— begin —

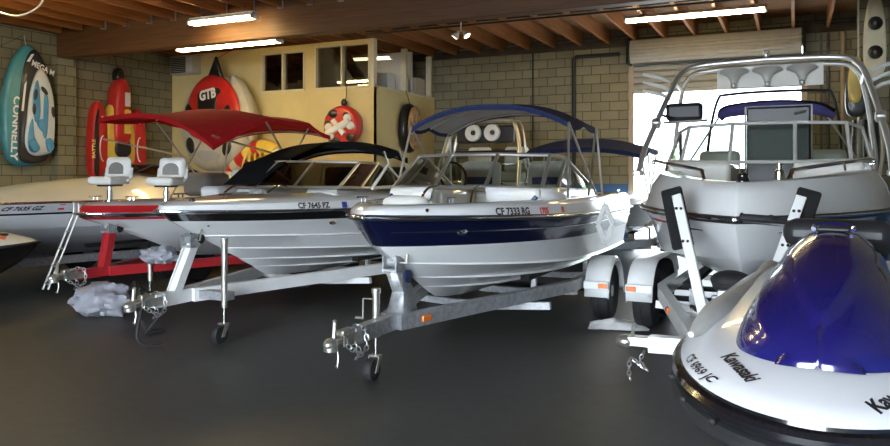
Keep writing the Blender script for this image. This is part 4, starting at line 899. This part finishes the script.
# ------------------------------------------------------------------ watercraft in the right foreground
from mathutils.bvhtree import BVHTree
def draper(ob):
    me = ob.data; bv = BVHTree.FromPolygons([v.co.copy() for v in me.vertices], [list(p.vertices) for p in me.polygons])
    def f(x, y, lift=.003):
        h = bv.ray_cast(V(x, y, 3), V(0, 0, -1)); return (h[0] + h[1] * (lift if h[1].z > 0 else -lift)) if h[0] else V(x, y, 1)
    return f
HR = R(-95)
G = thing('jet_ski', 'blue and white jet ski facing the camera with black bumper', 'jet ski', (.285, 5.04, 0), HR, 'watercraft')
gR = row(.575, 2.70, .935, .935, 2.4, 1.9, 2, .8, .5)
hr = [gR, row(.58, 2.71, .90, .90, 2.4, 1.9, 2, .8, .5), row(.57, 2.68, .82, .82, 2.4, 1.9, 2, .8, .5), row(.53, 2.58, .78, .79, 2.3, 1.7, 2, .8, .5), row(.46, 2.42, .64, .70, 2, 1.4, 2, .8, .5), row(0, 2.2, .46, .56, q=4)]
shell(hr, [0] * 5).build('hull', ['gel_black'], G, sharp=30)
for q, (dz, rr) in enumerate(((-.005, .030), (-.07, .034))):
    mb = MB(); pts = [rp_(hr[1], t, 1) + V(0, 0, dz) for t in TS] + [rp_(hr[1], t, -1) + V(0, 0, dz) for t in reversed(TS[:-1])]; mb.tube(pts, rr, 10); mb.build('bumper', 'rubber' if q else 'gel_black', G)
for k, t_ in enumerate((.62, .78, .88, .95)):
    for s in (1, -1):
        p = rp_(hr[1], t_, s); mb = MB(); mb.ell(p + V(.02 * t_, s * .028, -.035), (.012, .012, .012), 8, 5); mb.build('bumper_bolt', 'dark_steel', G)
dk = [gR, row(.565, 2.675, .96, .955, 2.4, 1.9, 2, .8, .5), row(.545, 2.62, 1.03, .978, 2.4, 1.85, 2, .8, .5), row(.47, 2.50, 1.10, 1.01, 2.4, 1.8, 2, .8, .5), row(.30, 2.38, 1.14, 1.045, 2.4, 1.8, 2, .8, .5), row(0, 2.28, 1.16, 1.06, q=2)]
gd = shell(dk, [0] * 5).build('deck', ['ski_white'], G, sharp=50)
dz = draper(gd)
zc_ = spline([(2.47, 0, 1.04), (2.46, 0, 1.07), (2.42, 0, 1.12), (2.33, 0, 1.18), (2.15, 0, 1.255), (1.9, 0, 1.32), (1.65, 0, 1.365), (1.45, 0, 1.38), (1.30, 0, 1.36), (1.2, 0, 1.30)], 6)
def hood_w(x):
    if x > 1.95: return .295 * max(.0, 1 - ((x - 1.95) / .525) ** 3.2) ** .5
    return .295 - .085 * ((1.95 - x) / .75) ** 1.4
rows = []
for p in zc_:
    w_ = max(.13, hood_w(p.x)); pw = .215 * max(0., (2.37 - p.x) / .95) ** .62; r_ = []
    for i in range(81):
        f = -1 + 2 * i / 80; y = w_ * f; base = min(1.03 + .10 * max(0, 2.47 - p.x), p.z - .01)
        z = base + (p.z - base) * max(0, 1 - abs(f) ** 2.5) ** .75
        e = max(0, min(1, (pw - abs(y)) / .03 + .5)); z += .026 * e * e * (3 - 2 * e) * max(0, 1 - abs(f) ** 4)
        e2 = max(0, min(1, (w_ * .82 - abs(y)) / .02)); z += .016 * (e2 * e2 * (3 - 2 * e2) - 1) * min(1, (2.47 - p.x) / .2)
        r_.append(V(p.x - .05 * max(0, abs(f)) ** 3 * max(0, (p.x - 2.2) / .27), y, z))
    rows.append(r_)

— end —

> WHAT TO WORK ON: Write out the full listing verbatim, excluding its pictures.

> WRITTEN ANSWER:
Keep writing the Blender script for this image. This is part 4, starting at line 899. This part finishes the script.
# ------------------------------------------------------------------ watercraft in the right foreground
from mathutils.bvhtree import BVHTree
def draper(ob):
    me = ob.data; bv = BVHTree.FromPolygons([v.co.copy() for v in me.vertices], [list(p.vertices) for p in me.polygons])
    def f(x, y, lift=.003):
        h = bv.ray_cast(V(x, y, 3), V(0, 0, -1)); return (h[0] + h[1] * (lift if h[1].z > 0 else -lift)) if h[0] else V(x, y, 1)
    return f
HR = R(-95)
G = thing('jet_ski', 'blue and white jet ski facing the camera with black bumper', 'jet ski', (.285, 5.04, 0), HR, 'watercraft')
gR = row(.575, 2.70, .935, .935, 2.4, 1.9, 2, .8, .5)
hr = [gR, row(.58, 2.71, .90, .90, 2.4, 1.9, 2, .8, .5), row(.57, 2.68, .82, .82, 2.4, 1.9, 2, .8, .5), row(.53, 2.58, .78, .79, 2.3, 1.7, 2, .8, .5), row(.46, 2.42, .64, .70, 2, 1.4, 2, .8, .5), row(0, 2.2, .46, .56, q=4)]
shell(hr, [0] * 5).build('hull', ['gel_black'], G, sharp=30)
for q, (dz, rr) in enumerate(((-.005, .030), (-.07, .034))):
    mb = MB(); pts = [rp_(hr[1], t, 1) + V(0, 0, dz) for t in TS] + [rp_(hr[1], t, -1) + V(0, 0, dz) for t in reversed(TS[:-1])]; mb.tube(pts, rr, 10); mb.build('bumper', 'rubber' if q else 'gel_black', G)
for k, t_ in enumerate((.62, .78, .88, .95)):
    for s in (1, -1):
        p = rp_(hr[1], t_, s); mb = MB(); mb.ell(p + V(.02 * t_, s * .028, -.035), (.012, .012, .012), 8, 5); mb.build('bumper_bolt', 'dark_steel', G)
dk = [gR, row(.565, 2.675, .96, .955, 2.4, 1.9, 2, .8, .5), row(.545, 2.62, 1.03, .978, 2.4, 1.85, 2, .8, .5), row(.47, 2.50, 1.10, 1.01, 2.4, 1.8, 2, .8, .5), row(.30, 2.38, 1.14, 1.045, 2.4, 1.8, 2, .8, .5), row(0, 2.28, 1.16, 1.06, q=2)]
gd = shell(dk, [0] * 5).build('deck', ['ski_white'], G, sharp=50)
dz = draper(gd)
zc_ = spline([(2.47, 0, 1.04), (2.46, 0, 1.07), (2.42, 0, 1.12), (2.33, 0, 1.18), (2.15, 0, 1.255), (1.9, 0, 1.32), (1.65, 0, 1.365), (1.45, 0, 1.38), (1.30, 0, 1.36), (1.2, 0, 1.30)], 6)
def hood_w(x):
    if x > 1.95: return .295 * max(.0, 1 - ((x - 1.95) / .525) ** 3.2) ** .5
    return .295 - .085 * ((1.95 - x) / .75) ** 1.4
rows = []
for p in zc_:
    w_ = max(.13, hood_w(p.x)); pw = .215 * max(0., (2.37 - p.x) / .95) ** .62; r_ = []
    for i in range(81):
        f = -1 + 2 * i / 80; y = w_ * f; base = min(1.03 + .10 * max(0, 2.47 - p.x), p.z - .01)
        z = base + (p.z - base) * max(0, 1 - abs(f) ** 2.5) ** .75
        e = max(0, min(1, (pw - abs(y)) / .03 + .5)); z += .026 * e * e * (3 - 2 * e) * max(0, 1 - abs(f) ** 4)
        e2 = max(0, min(1, (w_ * .82 - abs(y)) / .02)); z += .016 * (e2 * e2 * (3 - 2 * e2) - 1) * min(1, (2.47 - p.x) / .2)
        r_.append(V(p.x - .05 * max(0, abs(f)) ** 3 * max(0, (p.x - 2.2) / .27), y, z))
    rows.append(r_)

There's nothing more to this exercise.